■ Work to be completed ■
Print all of the lines exactly. Any picture among them stays out.

■ Records for processing ■
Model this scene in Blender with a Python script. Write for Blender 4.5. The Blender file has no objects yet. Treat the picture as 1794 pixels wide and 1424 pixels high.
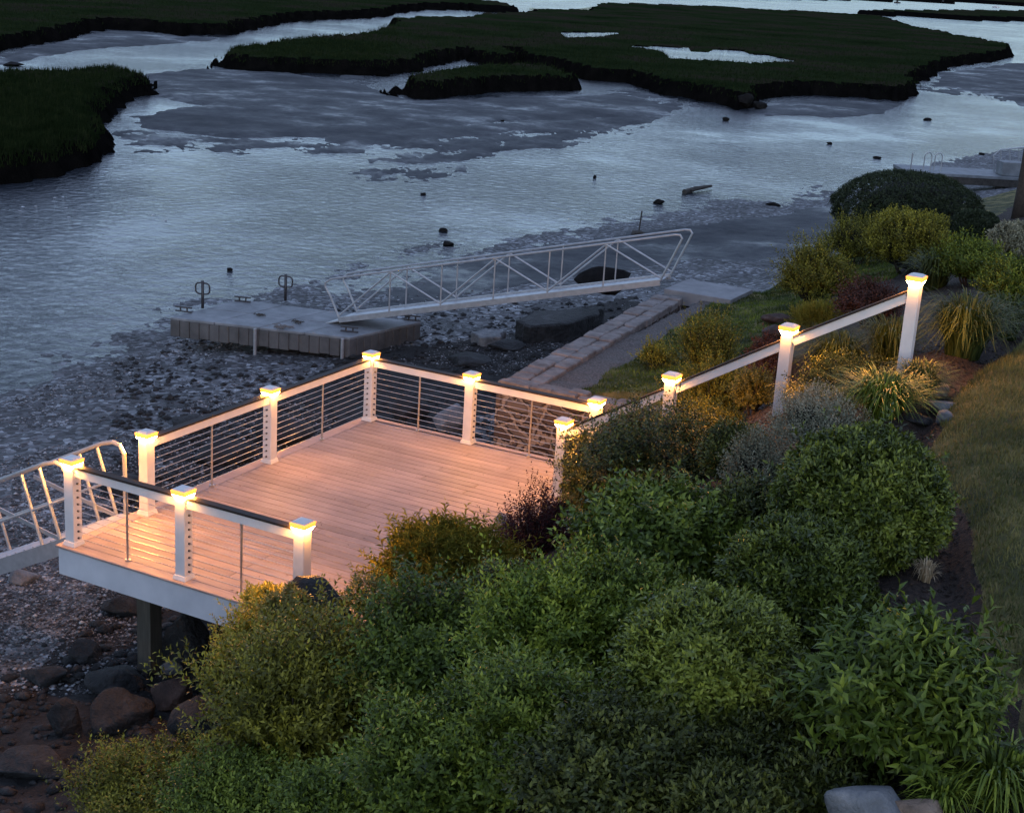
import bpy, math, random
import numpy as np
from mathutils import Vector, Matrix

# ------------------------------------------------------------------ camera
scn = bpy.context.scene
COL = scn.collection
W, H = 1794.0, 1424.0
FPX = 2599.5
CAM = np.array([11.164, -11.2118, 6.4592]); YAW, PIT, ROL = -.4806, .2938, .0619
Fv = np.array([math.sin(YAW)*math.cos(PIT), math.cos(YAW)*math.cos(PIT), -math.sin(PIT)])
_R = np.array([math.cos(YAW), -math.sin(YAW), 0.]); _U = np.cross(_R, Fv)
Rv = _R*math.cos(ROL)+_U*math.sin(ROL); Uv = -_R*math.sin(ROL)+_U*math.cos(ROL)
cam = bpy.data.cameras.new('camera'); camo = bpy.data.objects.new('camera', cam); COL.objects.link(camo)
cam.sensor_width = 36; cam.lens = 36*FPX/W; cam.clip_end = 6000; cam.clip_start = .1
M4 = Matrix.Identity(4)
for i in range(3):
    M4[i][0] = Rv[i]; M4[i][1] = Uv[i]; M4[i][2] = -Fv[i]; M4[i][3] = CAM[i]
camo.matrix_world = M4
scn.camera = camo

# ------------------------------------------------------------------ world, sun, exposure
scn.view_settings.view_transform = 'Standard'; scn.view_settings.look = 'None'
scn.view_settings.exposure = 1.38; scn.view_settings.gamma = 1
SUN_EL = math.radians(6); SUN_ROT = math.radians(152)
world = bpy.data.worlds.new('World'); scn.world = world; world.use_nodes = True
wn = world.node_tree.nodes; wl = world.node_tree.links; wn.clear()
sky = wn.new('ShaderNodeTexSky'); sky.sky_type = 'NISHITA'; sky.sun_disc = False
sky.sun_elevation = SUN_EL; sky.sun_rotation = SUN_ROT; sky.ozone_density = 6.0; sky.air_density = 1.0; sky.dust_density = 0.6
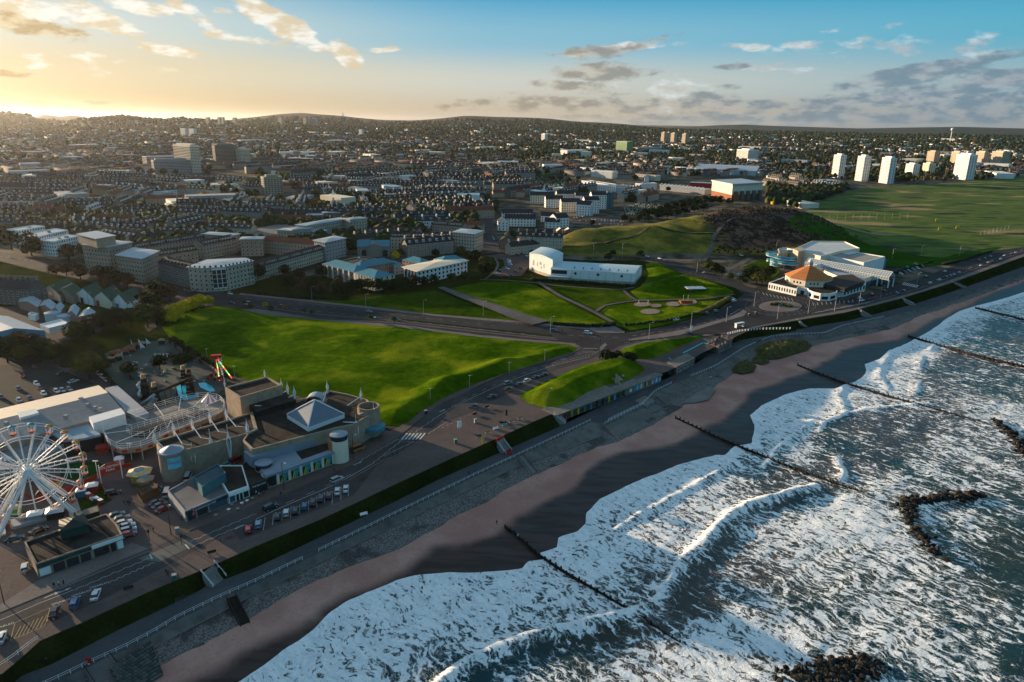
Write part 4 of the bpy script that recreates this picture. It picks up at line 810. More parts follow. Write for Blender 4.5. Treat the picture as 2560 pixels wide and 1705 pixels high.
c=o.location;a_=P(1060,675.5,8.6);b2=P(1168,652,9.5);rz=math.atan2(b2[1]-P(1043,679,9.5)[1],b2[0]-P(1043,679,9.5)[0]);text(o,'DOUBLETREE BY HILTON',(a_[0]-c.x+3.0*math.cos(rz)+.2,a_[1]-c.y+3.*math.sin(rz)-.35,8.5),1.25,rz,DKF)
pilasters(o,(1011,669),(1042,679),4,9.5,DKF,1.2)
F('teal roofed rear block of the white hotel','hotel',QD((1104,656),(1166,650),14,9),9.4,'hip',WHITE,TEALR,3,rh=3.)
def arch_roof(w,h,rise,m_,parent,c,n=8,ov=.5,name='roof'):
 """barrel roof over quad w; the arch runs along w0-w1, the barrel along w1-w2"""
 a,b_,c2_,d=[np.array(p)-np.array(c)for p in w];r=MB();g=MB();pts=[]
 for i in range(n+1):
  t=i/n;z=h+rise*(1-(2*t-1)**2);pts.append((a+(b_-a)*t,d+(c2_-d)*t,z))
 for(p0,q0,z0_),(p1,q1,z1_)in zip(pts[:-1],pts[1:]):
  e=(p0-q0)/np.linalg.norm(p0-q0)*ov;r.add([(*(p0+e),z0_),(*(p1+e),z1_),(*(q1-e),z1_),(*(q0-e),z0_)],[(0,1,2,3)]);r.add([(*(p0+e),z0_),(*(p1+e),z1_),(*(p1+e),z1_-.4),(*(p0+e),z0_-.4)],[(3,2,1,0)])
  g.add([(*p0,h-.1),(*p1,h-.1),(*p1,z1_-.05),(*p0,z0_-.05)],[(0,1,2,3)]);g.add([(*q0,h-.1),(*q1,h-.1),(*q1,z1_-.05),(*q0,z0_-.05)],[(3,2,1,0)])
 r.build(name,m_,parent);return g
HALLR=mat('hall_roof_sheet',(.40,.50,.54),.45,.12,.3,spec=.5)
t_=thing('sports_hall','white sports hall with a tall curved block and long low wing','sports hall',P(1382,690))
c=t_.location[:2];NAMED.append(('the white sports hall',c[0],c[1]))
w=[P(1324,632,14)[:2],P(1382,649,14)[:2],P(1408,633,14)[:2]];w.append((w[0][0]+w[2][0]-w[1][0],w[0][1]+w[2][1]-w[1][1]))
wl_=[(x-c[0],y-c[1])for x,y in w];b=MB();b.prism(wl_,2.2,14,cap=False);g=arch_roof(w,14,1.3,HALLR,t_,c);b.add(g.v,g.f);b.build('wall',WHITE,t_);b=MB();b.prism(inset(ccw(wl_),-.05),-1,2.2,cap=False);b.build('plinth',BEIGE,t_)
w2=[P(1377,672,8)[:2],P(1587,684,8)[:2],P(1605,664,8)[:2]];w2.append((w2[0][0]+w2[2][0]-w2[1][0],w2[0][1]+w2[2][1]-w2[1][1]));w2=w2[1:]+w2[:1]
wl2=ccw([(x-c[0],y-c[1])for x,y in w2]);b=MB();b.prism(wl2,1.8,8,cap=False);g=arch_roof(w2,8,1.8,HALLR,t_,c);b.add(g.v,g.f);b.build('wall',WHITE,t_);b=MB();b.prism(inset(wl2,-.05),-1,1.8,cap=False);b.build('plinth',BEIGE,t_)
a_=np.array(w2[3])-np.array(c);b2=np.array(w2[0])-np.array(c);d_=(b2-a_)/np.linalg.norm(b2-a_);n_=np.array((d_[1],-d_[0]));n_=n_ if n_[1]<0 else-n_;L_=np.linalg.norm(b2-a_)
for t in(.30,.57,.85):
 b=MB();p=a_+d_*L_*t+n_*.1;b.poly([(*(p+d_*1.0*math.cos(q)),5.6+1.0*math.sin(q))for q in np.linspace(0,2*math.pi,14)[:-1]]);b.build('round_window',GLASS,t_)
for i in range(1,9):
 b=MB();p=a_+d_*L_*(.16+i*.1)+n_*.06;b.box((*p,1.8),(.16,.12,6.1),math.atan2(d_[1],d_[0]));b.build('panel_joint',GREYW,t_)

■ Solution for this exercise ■
Model this scene in Blender with a Python script. Write for Blender 4.5. The Blender file has no objects yet. Treat the picture as 1794 pixels wide and 1424 pixels high.
import bpy, math, random
import numpy as np
from mathutils import Vector, Matrix

# ------------------------------------------------------------------ camera
scn = bpy.context.scene
COL = scn.collection
W, H = 1794.0, 1424.0
FPX = 2599.5
CAM = np.array([11.164, -11.2118, 6.4592]); YAW, PIT, ROL = -.4806, .2938, .0619
Fv = np.array([math.sin(YAW)*math.cos(PIT), math.cos(YAW)*math.cos(PIT), -math.sin(PIT)])
_R = np.array([math.cos(YAW), -math.sin(YAW), 0.]); _U = np.cross(_R, Fv)
Rv = _R*math.cos(ROL)+_U*math.sin(ROL); Uv = -_R*math.sin(ROL)+_U*math.cos(ROL)
cam = bpy.data.cameras.new('camera'); camo = bpy.data.objects.new('camera', cam); COL.objects.link(camo)
cam.sensor_width = 36; cam.lens = 36*FPX/W; cam.clip_end = 6000; cam.clip_start = .1
M4 = Matrix.Identity(4)
for i in range(3):
    M4[i][0] = Rv[i]; M4[i][1] = Uv[i]; M4[i][2] = -Fv[i]; M4[i][3] = CAM[i]
camo.matrix_world = M4
scn.camera = camo

# ------------------------------------------------------------------ world, sun, exposure
scn.view_settings.view_transform = 'Standard'; scn.view_settings.look = 'None'
scn.view_settings.exposure = 1.38; scn.view_settings.gamma = 1
SUN_EL = math.radians(6); SUN_ROT = math.radians(152)
world = bpy.data.worlds.new('World'); scn.world = world; world.use_nodes = True
wn = world.node_tree.nodes; wl = world.node_tree.links; wn.clear()
sky = wn.new('ShaderNodeTexSky'); sky.sky_type = 'NISHITA'; sky.sun_disc = False
sky.sun_elevation = SUN_EL; sky.sun_rotation = SUN_ROT; sky.ozone_density = 6.0; sky.air_density = 1.0; sky.dust_density = 0.6
Write part 4 of the bpy script that recreates this picture. It picks up at line 810. More parts follow. Write for Blender 4.5. Treat the picture as 2560 pixels wide and 1705 pixels high.
c=o.location;a_=P(1060,675.5,8.6);b2=P(1168,652,9.5);rz=math.atan2(b2[1]-P(1043,679,9.5)[1],b2[0]-P(1043,679,9.5)[0]);text(o,'DOUBLETREE BY HILTON',(a_[0]-c.x+3.0*math.cos(rz)+.2,a_[1]-c.y+3.*math.sin(rz)-.35,8.5),1.25,rz,DKF)
pilasters(o,(1011,669),(1042,679),4,9.5,DKF,1.2)
F('teal roofed rear block of the white hotel','hotel',QD((1104,656),(1166,650),14,9),9.4,'hip',WHITE,TEALR,3,rh=3.)
def arch_roof(w,h,rise,m_,parent,c,n=8,ov=.5,name='roof'):
 """barrel roof over quad w; the arch runs along w0-w1, the barrel along w1-w2"""
 a,b_,c2_,d=[np.array(p)-np.array(c)for p in w];r=MB();g=MB();pts=[]
 for i in range(n+1):
  t=i/n;z=h+rise*(1-(2*t-1)**2);pts.append((a+(b_-a)*t,d+(c2_-d)*t,z))
 for(p0,q0,z0_),(p1,q1,z1_)in zip(pts[:-1],pts[1:]):
  e=(p0-q0)/np.linalg.norm(p0-q0)*ov;r.add([(*(p0+e),z0_),(*(p1+e),z1_),(*(q1-e),z1_),(*(q0-e),z0_)],[(0,1,2,3)]);r.add([(*(p0+e),z0_),(*(p1+e),z1_),(*(p1+e),z1_-.4),(*(p0+e),z0_-.4)],[(3,2,1,0)])
  g.add([(*p0,h-.1),(*p1,h-.1),(*p1,z1_-.05),(*p0,z0_-.05)],[(0,1,2,3)]);g.add([(*q0,h-.1),(*q1,h-.1),(*q1,z1_-.05),(*q0,z0_-.05)],[(3,2,1,0)])
 r.build(name,m_,parent);return g
HALLR=mat('hall_roof_sheet',(.40,.50,.54),.45,.12,.3,spec=.5)
t_=thing('sports_hall','white sports hall with a tall curved block and long low wing','sports hall',P(1382,690))
c=t_.location[:2];NAMED.append(('the white sports hall',c[0],c[1]))
w=[P(1324,632,14)[:2],P(1382,649,14)[:2],P(1408,633,14)[:2]];w.append((w[0][0]+w[2][0]-w[1][0],w[0][1]+w[2][1]-w[1][1]))
wl_=[(x-c[0],y-c[1])for x,y in w];b=MB();b.prism(wl_,2.2,14,cap=False);g=arch_roof(w,14,1.3,HALLR,t_,c);b.add(g.v,g.f);b.build('wall',WHITE,t_);b=MB();b.prism(inset(ccw(wl_),-.05),-1,2.2,cap=False);b.build('plinth',BEIGE,t_)
w2=[P(1377,672,8)[:2],P(1587,684,8)[:2],P(1605,664,8)[:2]];w2.append((w2[0][0]+w2[2][0]-w2[1][0],w2[0][1]+w2[2][1]-w2[1][1]));w2=w2[1:]+w2[:1]
wl2=ccw([(x-c[0],y-c[1])for x,y in w2]);b=MB();b.prism(wl2,1.8,8,cap=False);g=arch_roof(w2,8,1.8,HALLR,t_,c);b.add(g.v,g.f);b.build('wall',WHITE,t_);b=MB();b.prism(inset(wl2,-.05),-1,1.8,cap=False);b.build('plinth',BEIGE,t_)
a_=np.array(w2[3])-np.array(c);b2=np.array(w2[0])-np.array(c);d_=(b2-a_)/np.linalg.norm(b2-a_);n_=np.array((d_[1],-d_[0]));n_=n_ if n_[1]<0 else-n_;L_=np.linalg.norm(b2-a_)
for t in(.30,.57,.85):
 b=MB();p=a_+d_*L_*t+n_*.1;b.poly([(*(p+d_*1.0*math.cos(q)),5.6+1.0*math.sin(q))for q in np.linspace(0,2*math.pi,14)[:-1]]);b.build('round_window',GLASS,t_)
for i in range(1,9):
 b=MB();p=a_+d_*L_*(.16+i*.1)+n_*.06;b.box((*p,1.8),(.16,.12,6.1),math.atan2(d_[1],d_[0]));b.build('panel_joint',GREYW,t_)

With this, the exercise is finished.